*** Data shown ***

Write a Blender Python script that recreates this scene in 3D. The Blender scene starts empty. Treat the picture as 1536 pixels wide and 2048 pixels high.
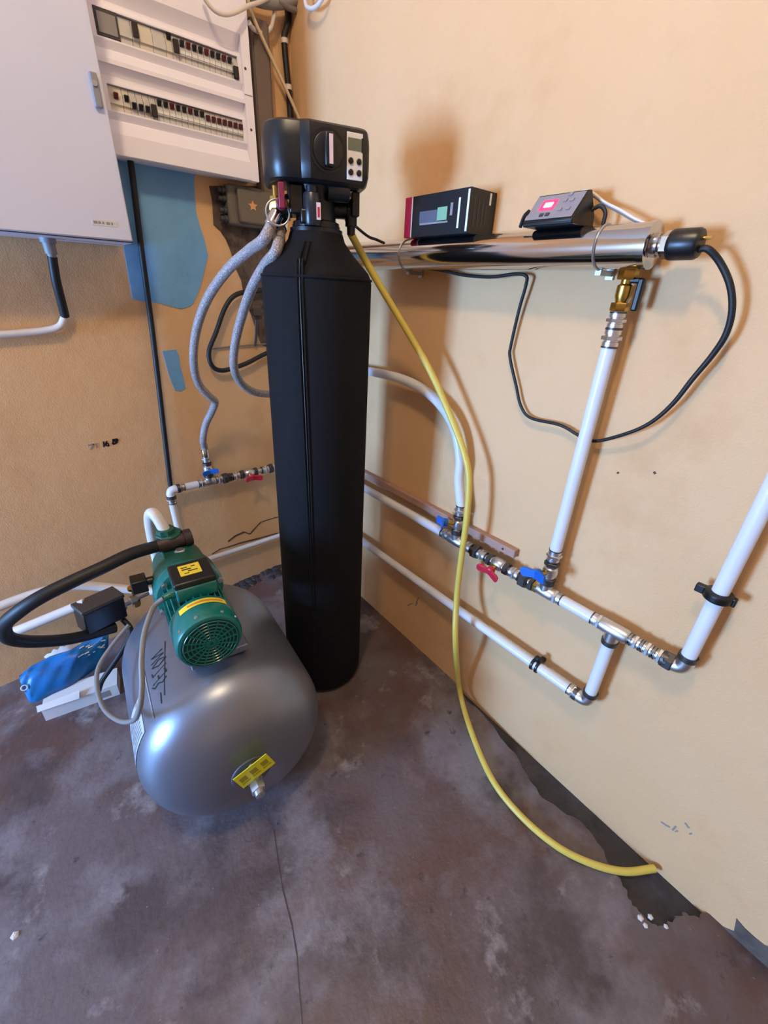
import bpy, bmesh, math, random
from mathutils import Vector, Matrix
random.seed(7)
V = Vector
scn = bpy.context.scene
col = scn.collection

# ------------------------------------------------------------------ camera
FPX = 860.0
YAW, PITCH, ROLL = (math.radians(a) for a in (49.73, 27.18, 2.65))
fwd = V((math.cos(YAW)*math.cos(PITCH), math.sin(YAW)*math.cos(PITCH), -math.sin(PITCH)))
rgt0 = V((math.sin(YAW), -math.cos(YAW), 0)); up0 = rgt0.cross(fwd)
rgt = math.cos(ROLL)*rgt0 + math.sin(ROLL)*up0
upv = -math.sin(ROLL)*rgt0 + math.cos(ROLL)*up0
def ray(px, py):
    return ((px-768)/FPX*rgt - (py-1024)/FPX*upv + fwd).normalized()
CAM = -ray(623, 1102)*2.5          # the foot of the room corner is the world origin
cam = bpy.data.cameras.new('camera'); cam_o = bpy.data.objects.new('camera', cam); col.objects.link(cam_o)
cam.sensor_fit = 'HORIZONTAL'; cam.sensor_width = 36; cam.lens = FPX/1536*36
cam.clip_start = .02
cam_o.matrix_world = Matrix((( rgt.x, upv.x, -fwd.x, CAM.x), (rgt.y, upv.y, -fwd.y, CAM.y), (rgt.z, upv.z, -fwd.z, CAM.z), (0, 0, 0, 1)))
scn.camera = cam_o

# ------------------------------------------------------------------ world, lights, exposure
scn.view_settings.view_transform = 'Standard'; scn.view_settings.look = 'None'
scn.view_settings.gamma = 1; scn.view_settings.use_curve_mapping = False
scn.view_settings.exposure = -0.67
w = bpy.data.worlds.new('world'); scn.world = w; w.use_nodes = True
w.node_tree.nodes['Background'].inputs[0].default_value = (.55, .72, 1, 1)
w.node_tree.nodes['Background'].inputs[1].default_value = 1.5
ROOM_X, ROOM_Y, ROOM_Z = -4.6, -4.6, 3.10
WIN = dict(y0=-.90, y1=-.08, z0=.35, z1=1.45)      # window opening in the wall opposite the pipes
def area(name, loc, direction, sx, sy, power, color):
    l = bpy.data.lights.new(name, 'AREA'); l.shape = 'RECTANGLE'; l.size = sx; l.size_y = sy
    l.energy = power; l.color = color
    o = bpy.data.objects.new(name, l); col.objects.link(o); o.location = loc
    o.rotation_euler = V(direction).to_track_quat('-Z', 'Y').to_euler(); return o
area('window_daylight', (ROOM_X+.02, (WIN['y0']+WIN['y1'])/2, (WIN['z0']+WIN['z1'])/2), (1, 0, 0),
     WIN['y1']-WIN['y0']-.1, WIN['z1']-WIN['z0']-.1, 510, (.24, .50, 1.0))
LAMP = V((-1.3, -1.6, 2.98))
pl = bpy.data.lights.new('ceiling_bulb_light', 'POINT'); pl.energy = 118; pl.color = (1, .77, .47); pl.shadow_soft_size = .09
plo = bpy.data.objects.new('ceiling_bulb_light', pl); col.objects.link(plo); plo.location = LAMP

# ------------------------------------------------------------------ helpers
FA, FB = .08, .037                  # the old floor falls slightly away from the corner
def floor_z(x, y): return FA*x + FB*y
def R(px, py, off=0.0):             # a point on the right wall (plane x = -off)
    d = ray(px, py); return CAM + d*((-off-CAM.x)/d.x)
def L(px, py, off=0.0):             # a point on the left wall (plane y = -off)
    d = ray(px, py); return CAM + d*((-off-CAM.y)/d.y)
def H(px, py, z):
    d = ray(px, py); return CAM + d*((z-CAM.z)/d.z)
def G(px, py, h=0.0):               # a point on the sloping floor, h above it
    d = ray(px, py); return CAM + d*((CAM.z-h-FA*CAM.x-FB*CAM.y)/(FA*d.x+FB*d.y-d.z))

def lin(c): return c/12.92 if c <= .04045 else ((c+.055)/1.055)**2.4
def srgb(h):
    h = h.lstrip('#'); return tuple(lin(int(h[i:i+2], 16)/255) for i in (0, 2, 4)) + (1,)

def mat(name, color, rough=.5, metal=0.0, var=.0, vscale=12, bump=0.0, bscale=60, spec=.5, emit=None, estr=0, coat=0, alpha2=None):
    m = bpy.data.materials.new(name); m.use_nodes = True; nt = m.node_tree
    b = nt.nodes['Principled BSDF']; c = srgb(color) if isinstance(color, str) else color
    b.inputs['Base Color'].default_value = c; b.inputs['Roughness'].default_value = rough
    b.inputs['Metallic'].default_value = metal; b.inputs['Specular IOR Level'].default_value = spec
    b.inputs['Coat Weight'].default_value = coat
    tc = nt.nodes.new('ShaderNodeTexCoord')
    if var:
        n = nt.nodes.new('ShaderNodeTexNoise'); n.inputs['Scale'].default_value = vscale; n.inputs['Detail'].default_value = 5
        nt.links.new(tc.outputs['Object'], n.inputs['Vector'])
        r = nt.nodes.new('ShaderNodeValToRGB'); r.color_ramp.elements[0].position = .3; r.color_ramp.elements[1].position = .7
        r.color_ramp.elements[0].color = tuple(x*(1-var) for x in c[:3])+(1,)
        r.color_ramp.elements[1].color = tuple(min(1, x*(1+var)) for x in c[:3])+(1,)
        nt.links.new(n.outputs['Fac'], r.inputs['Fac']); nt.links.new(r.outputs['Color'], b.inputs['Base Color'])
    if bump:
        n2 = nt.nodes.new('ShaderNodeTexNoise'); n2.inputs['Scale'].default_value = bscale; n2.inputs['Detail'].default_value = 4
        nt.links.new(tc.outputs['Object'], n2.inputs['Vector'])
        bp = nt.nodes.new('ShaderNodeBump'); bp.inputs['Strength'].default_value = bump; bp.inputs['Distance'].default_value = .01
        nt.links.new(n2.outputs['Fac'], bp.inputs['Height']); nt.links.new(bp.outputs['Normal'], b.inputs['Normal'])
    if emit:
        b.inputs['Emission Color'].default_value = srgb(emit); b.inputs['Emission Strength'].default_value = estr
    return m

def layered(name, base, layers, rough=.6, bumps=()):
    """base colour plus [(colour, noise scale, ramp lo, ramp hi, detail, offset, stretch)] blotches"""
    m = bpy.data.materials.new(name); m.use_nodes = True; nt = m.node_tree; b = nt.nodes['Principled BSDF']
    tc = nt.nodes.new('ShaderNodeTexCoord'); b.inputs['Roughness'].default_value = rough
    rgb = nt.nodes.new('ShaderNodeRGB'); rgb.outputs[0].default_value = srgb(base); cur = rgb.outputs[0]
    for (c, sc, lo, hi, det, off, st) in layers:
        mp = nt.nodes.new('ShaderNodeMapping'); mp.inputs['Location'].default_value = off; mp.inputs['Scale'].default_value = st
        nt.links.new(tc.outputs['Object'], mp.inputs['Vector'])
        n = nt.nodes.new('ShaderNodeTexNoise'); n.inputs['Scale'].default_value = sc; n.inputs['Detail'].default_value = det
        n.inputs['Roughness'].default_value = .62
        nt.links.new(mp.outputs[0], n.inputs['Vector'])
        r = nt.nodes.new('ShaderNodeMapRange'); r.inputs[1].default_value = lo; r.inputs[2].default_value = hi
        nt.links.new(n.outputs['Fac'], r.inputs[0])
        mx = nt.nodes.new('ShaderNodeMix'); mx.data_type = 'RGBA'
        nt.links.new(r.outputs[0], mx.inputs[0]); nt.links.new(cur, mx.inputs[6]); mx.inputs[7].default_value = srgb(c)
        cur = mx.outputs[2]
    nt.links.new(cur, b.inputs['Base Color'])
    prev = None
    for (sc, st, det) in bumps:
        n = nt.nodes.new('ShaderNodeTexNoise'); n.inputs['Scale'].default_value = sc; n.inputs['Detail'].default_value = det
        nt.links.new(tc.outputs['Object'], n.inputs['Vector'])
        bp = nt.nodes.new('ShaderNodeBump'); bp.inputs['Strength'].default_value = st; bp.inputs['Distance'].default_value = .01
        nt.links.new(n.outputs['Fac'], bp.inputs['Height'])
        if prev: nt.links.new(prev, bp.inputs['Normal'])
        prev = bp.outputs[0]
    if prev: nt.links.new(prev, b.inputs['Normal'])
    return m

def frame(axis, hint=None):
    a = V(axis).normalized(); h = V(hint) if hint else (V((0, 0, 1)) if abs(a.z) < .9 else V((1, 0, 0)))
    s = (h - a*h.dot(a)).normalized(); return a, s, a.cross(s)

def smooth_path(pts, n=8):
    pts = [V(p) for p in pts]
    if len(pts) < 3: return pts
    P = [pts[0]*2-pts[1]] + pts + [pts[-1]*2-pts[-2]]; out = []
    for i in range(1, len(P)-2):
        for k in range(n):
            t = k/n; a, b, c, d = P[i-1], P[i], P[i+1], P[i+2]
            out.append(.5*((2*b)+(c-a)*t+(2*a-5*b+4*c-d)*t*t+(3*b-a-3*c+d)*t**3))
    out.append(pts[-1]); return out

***

Your task: Exactly as they appear, print the lines of the listing above from its first line through the line that contains "scn.camera = cam_o", minus the pictures.

Expected answer:
Write a Blender Python script that recreates this scene in 3D. The Blender scene starts empty. Treat the picture as 1536 pixels wide and 2048 pixels high.
import bpy, bmesh, math, random
from mathutils import Vector, Matrix
random.seed(7)
V = Vector
scn = bpy.context.scene
col = scn.collection

# ------------------------------------------------------------------ camera
FPX = 860.0
YAW, PITCH, ROLL = (math.radians(a) for a in (49.73, 27.18, 2.65))
fwd = V((math.cos(YAW)*math.cos(PITCH), math.sin(YAW)*math.cos(PITCH), -math.sin(PITCH)))
rgt0 = V((math.sin(YAW), -math.cos(YAW), 0)); up0 = rgt0.cross(fwd)
rgt = math.cos(ROLL)*rgt0 + math.sin(ROLL)*up0
upv = -math.sin(ROLL)*rgt0 + math.cos(ROLL)*up0
def ray(px, py):
    return ((px-768)/FPX*rgt - (py-1024)/FPX*upv + fwd).normalized()
CAM = -ray(623, 1102)*2.5          # the foot of the room corner is the world origin
cam = bpy.data.cameras.new('camera'); cam_o = bpy.data.objects.new('camera', cam); col.objects.link(cam_o)
cam.sensor_fit = 'HORIZONTAL'; cam.sensor_width = 36; cam.lens = FPX/1536*36
cam.clip_start = .02
cam_o.matrix_world = Matrix((( rgt.x, upv.x, -fwd.x, CAM.x), (rgt.y, upv.y, -fwd.y, CAM.y), (rgt.z, upv.z, -fwd.z, CAM.z), (0, 0, 0, 1)))
scn.camera = cam_o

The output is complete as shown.